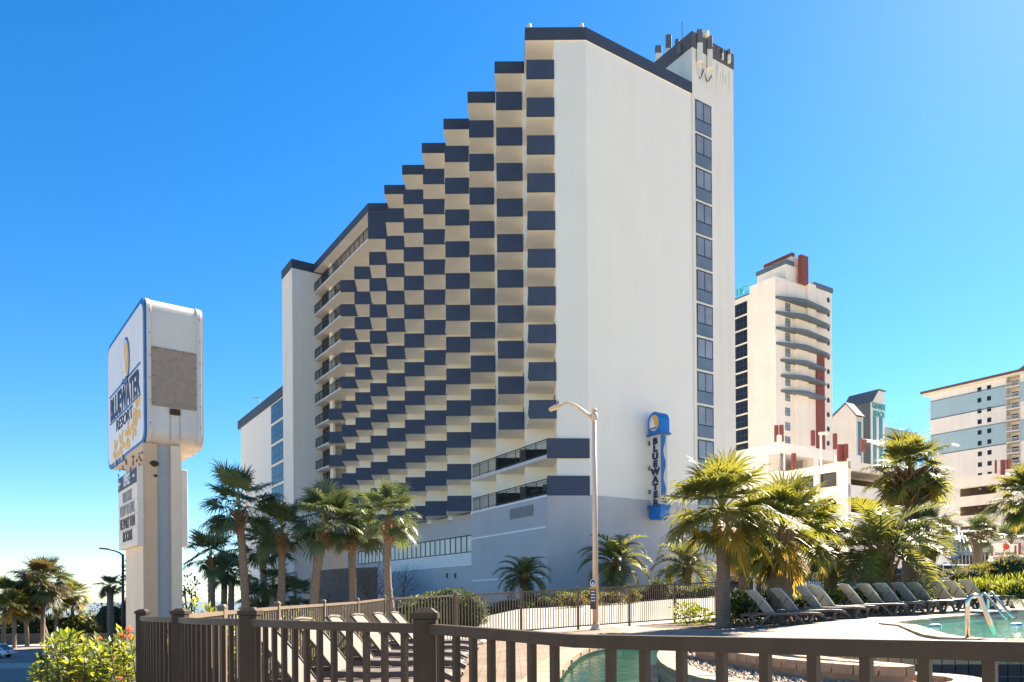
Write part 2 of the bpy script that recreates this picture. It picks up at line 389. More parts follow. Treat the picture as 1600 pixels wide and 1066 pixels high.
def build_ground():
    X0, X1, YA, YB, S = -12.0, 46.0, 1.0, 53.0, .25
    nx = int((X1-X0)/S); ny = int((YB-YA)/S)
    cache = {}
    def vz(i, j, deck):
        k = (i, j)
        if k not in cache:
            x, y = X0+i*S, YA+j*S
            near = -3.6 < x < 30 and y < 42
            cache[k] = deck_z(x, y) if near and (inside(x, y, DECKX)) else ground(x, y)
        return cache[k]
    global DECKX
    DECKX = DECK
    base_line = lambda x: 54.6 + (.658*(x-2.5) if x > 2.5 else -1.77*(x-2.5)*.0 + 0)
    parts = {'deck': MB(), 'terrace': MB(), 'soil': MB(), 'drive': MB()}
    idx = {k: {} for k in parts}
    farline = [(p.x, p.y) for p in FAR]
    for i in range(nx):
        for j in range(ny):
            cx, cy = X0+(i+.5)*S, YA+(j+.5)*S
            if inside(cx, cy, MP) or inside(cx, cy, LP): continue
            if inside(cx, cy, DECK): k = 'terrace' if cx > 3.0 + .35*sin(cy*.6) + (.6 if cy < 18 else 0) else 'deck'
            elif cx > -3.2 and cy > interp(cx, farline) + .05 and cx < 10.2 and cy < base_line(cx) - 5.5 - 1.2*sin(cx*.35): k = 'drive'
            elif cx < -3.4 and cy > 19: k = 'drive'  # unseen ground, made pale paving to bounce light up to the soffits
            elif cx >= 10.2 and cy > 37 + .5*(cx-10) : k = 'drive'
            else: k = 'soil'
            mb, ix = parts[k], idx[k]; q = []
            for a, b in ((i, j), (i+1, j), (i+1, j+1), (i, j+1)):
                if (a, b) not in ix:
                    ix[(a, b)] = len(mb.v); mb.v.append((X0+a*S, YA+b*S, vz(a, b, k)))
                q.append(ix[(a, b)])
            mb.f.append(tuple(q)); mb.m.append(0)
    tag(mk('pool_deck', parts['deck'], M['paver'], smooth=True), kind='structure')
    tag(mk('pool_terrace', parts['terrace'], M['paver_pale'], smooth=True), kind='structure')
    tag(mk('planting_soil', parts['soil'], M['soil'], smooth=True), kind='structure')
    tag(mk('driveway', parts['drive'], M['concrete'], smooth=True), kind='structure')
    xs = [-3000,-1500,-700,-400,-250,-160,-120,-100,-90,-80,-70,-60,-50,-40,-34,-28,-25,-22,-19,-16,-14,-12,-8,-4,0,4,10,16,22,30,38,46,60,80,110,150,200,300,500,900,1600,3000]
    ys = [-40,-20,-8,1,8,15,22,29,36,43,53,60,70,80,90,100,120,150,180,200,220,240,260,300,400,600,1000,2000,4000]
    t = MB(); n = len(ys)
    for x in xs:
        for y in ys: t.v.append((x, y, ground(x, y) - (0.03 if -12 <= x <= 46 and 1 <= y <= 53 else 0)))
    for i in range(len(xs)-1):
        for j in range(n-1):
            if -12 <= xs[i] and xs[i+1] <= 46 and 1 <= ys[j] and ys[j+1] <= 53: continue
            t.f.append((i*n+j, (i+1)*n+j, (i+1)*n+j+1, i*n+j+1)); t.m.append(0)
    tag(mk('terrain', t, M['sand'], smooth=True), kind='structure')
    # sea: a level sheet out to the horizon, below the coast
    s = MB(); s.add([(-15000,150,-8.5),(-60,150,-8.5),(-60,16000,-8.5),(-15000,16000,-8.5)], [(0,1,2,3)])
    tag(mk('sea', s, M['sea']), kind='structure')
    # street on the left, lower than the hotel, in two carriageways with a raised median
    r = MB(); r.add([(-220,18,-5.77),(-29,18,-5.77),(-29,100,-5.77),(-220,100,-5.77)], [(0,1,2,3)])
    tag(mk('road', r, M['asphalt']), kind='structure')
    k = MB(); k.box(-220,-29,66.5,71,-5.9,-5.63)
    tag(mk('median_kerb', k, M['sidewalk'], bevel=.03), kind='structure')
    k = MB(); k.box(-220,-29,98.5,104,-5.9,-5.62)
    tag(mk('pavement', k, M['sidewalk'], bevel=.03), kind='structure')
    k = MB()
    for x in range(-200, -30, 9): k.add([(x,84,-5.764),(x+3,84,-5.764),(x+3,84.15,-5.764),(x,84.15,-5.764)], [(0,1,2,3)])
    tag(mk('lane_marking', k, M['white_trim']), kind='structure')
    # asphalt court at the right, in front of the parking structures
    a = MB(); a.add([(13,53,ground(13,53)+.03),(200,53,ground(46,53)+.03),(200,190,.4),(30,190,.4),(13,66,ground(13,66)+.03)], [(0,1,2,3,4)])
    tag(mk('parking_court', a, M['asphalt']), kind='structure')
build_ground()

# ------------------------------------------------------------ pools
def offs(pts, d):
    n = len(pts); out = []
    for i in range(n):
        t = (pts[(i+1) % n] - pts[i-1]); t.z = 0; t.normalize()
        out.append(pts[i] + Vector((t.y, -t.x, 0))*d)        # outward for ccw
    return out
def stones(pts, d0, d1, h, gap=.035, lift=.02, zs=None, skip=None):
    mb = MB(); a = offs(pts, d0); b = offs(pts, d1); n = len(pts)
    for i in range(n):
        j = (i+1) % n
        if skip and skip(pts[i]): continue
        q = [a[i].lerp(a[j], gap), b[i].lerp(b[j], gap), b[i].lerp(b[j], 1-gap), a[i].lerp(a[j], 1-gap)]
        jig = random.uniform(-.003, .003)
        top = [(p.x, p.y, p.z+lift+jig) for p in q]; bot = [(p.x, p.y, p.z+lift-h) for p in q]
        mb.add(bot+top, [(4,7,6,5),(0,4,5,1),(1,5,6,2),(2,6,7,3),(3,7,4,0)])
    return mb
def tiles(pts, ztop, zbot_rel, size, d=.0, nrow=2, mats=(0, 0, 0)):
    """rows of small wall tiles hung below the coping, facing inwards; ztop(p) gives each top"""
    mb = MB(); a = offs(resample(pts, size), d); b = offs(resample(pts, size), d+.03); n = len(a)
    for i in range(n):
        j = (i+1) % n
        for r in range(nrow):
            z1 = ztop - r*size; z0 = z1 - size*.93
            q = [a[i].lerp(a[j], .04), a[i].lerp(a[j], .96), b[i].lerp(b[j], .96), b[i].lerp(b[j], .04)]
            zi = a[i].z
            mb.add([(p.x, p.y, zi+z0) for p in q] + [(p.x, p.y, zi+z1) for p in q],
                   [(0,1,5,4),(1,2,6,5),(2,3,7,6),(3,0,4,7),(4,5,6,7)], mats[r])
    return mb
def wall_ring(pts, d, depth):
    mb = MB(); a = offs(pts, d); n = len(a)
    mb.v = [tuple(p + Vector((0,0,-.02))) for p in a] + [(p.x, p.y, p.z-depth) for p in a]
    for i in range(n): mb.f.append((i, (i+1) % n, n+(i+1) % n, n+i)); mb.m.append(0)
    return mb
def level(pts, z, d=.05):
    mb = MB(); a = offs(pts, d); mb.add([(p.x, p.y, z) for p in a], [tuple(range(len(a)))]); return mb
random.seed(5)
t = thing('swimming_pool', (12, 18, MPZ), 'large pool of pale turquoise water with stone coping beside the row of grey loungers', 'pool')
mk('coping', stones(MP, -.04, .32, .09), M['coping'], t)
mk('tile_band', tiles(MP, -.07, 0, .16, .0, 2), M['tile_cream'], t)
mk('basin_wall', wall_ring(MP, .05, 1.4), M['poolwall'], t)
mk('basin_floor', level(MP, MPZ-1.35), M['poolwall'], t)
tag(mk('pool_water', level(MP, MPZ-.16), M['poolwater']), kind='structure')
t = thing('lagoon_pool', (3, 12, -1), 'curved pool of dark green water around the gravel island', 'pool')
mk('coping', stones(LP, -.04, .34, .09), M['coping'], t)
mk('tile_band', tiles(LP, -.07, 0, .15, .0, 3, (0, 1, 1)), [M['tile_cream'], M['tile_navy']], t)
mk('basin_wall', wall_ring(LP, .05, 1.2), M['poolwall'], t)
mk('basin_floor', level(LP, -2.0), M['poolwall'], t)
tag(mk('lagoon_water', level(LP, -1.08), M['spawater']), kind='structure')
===
YOUR OBJECTIVE → Which lines of the material contain the string "parts"? List each of them.

REPLY →
Write part 2 of the bpy script that recreates this picture. It picks up at line 389. More parts follow. Treat the picture as 1600 pixels wide and 1066 pixels high.
    parts = {'deck': MB(), 'terrace': MB(), 'soil': MB(), 'drive': MB()}
    idx = {k: {} for k in parts}
            mb, ix = parts[k], idx[k]; q = []
    tag(mk('pool_deck', parts['deck'], M['paver'], smooth=True), kind='structure')
    tag(mk('pool_terrace', parts['terrace'], M['paver_pale'], smooth=True), kind='structure')
    tag(mk('planting_soil', parts['soil'], M['soil'], smooth=True), kind='structure')
    tag(mk('driveway', parts['drive'], M['concrete'], smooth=True), kind='structure')